Given problem :: Lines after the one containing "finish(box_bm(0.0135, 0.0165, -FW_" are to be omitted; print exactly each line from the start of the records up to and including it.

Data excerpts ::
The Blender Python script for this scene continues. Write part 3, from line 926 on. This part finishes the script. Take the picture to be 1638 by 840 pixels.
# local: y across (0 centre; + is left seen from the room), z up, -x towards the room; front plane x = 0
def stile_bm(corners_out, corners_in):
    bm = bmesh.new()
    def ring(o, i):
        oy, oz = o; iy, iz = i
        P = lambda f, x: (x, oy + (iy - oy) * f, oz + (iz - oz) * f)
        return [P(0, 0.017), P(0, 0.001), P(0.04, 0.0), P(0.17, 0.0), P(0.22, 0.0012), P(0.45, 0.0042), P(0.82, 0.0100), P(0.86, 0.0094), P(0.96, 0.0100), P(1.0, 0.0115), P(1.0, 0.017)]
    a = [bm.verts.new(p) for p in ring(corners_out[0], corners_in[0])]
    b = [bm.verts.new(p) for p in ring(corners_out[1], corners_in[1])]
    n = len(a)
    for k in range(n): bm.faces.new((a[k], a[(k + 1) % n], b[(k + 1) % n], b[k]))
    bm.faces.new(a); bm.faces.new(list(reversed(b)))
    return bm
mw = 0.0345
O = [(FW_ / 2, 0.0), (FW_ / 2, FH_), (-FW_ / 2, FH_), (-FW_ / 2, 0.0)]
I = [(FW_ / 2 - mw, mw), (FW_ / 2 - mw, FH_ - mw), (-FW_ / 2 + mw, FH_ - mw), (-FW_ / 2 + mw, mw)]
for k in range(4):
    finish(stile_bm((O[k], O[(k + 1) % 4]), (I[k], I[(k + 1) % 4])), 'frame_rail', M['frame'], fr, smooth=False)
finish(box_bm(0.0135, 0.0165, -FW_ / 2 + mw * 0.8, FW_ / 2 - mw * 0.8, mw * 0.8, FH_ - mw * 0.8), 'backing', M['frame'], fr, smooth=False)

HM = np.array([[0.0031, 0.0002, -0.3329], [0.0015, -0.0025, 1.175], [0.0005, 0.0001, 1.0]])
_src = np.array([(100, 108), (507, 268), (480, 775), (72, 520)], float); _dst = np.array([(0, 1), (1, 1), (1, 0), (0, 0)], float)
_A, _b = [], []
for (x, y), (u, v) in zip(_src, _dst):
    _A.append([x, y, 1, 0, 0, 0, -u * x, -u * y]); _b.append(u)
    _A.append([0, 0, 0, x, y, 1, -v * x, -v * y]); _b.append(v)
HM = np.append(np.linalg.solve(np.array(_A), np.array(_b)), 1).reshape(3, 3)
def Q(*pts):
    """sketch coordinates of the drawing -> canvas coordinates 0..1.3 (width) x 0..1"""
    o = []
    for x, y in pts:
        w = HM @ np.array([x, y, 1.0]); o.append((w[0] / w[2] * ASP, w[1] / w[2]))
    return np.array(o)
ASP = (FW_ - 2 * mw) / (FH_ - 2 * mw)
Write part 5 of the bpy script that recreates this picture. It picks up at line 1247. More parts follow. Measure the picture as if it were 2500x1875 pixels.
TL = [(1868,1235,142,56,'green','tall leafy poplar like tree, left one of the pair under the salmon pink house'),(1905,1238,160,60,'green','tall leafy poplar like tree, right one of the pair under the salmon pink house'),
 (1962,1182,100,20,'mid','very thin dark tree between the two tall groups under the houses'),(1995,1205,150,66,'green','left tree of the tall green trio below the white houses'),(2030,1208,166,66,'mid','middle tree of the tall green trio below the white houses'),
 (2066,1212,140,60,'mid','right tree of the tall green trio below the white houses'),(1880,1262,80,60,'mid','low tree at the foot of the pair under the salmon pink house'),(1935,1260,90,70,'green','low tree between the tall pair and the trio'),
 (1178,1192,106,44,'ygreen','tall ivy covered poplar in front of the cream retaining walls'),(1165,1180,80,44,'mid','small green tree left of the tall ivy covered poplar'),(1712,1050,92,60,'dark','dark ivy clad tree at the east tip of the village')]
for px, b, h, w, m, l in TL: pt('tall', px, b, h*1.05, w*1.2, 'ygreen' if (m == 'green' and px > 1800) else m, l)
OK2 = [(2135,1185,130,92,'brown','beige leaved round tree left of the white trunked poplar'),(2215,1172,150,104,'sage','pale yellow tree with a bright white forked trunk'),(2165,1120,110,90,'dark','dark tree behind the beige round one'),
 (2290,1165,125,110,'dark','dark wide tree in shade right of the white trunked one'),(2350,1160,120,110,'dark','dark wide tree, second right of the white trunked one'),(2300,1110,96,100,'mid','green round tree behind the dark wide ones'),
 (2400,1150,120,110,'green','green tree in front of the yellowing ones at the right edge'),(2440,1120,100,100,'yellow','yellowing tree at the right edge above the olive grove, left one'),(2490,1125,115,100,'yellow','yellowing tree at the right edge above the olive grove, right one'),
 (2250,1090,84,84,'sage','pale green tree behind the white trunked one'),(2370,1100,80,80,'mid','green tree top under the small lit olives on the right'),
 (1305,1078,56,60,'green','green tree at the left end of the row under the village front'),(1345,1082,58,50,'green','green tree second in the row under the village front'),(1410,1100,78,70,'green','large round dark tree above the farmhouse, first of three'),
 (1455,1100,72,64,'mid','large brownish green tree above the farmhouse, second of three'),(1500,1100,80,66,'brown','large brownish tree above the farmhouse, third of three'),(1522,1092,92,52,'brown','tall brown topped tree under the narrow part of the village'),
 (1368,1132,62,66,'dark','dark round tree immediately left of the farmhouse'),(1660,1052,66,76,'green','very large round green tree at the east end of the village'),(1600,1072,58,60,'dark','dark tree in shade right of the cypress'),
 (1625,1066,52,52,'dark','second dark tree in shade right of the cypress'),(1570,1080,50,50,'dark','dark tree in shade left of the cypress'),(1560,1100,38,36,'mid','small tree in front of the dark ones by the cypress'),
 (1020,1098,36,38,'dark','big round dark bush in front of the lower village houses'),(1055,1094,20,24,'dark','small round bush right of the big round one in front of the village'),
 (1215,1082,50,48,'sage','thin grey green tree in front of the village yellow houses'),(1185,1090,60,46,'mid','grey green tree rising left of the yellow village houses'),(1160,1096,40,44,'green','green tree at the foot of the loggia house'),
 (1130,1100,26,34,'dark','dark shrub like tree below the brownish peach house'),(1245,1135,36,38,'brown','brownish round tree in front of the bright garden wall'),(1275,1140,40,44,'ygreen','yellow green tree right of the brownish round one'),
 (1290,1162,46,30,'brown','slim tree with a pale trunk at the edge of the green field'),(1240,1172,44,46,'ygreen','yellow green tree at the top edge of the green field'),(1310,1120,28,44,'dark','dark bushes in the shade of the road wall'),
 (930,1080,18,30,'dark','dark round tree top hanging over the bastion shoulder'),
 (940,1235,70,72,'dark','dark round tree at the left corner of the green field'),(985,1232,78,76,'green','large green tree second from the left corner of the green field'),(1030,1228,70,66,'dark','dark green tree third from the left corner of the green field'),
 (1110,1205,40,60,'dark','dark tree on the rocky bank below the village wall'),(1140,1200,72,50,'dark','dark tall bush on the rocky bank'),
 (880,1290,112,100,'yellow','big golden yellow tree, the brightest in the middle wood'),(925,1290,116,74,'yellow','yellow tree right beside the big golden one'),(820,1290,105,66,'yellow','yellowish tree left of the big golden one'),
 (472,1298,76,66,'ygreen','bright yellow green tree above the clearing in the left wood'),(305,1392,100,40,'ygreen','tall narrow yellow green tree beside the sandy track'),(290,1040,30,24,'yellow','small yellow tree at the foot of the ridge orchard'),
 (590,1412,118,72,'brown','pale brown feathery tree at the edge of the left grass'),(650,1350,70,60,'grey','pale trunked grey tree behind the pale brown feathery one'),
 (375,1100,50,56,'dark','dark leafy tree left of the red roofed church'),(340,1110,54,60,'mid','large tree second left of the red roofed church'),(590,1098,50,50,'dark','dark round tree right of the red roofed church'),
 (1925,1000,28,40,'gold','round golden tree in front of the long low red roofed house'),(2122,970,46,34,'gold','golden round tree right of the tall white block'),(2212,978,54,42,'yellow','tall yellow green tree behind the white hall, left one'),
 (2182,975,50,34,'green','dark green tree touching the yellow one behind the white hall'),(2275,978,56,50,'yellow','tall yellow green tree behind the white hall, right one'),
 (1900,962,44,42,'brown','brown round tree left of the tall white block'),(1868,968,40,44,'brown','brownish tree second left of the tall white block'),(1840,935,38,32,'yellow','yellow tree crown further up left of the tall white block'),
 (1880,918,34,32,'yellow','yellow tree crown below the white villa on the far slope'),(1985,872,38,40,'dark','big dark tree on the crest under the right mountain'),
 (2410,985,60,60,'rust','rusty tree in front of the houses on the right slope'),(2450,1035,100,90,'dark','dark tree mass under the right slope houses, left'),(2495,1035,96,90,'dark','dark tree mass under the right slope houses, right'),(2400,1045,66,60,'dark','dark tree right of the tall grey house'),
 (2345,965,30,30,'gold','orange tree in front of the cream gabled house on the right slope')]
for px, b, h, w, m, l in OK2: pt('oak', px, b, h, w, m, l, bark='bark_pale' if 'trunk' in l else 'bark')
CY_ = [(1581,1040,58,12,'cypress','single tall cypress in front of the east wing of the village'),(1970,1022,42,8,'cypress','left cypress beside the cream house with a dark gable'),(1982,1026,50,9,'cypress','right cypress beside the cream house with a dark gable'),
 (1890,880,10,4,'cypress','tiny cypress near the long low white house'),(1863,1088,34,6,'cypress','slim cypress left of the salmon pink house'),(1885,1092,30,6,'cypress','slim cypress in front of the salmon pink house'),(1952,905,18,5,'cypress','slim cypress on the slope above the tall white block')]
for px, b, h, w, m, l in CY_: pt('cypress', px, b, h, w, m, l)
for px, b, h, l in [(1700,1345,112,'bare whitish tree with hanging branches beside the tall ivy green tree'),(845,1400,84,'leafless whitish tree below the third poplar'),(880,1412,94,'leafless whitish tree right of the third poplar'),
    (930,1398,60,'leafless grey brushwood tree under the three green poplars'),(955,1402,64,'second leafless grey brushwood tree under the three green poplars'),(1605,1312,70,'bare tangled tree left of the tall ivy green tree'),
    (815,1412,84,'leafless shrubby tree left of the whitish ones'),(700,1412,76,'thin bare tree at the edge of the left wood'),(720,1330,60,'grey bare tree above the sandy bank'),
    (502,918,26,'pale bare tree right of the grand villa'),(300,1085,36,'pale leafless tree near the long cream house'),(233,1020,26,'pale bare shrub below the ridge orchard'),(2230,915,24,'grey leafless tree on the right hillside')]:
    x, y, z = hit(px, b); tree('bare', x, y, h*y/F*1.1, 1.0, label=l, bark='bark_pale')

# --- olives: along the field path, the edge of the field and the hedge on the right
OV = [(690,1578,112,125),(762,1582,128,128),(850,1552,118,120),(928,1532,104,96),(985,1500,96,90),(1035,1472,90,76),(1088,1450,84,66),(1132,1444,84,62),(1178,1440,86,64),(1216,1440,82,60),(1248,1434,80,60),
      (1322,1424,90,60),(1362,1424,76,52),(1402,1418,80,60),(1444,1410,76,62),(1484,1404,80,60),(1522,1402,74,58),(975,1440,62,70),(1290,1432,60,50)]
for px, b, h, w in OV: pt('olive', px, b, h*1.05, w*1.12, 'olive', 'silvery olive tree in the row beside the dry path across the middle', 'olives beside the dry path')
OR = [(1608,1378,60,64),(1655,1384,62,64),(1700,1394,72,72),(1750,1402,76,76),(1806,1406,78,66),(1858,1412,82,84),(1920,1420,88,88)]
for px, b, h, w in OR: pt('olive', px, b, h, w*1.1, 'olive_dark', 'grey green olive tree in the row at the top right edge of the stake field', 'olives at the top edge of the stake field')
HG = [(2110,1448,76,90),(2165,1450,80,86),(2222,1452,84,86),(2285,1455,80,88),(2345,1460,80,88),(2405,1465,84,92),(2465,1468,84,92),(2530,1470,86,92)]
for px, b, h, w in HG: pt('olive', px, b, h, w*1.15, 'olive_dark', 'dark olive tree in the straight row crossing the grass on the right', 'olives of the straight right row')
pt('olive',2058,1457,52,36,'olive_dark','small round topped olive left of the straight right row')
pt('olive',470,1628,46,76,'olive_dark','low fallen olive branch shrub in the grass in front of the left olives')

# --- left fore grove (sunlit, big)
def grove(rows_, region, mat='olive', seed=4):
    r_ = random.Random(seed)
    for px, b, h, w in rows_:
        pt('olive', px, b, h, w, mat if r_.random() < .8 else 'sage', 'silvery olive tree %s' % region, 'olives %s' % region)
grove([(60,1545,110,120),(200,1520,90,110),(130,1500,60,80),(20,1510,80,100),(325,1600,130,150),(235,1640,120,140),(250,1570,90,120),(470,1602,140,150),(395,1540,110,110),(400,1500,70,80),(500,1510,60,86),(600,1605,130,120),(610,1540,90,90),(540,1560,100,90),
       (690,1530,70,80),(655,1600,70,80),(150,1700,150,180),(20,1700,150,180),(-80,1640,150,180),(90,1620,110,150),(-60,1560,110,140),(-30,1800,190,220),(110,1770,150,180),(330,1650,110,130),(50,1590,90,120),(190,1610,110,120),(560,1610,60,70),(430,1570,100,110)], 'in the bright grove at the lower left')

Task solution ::
The Blender Python script for this scene continues. Write part 3, from line 926 on. This part finishes the script. Take the picture to be 1638 by 840 pixels.
# local: y across (0 centre; + is left seen from the room), z up, -x towards the room; front plane x = 0
def stile_bm(corners_out, corners_in):
    bm = bmesh.new()
    def ring(o, i):
        oy, oz = o; iy, iz = i
        P = lambda f, x: (x, oy + (iy - oy) * f, oz + (iz - oz) * f)
        return [P(0, 0.017), P(0, 0.001), P(0.04, 0.0), P(0.17, 0.0), P(0.22, 0.0012), P(0.45, 0.0042), P(0.82, 0.0100), P(0.86, 0.0094), P(0.96, 0.0100), P(1.0, 0.0115), P(1.0, 0.017)]
    a = [bm.verts.new(p) for p in ring(corners_out[0], corners_in[0])]
    b = [bm.verts.new(p) for p in ring(corners_out[1], corners_in[1])]
    n = len(a)
    for k in range(n): bm.faces.new((a[k], a[(k + 1) % n], b[(k + 1) % n], b[k]))
    bm.faces.new(a); bm.faces.new(list(reversed(b)))
    return bm
mw = 0.0345
O = [(FW_ / 2, 0.0), (FW_ / 2, FH_), (-FW_ / 2, FH_), (-FW_ / 2, 0.0)]
I = [(FW_ / 2 - mw, mw), (FW_ / 2 - mw, FH_ - mw), (-FW_ / 2 + mw, FH_ - mw), (-FW_ / 2 + mw, mw)]
for k in range(4):
    finish(stile_bm((O[k], O[(k + 1) % 4]), (I[k], I[(k + 1) % 4])), 'frame_rail', M['frame'], fr, smooth=False)
finish(box_bm(0.0135, 0.0165, -FW_ / 2 + mw * 0.8, FW_ / 2 - mw * 0.8, mw * 0.8, FH_ - mw * 0.8), 'backing', M['frame'], fr, smooth=False)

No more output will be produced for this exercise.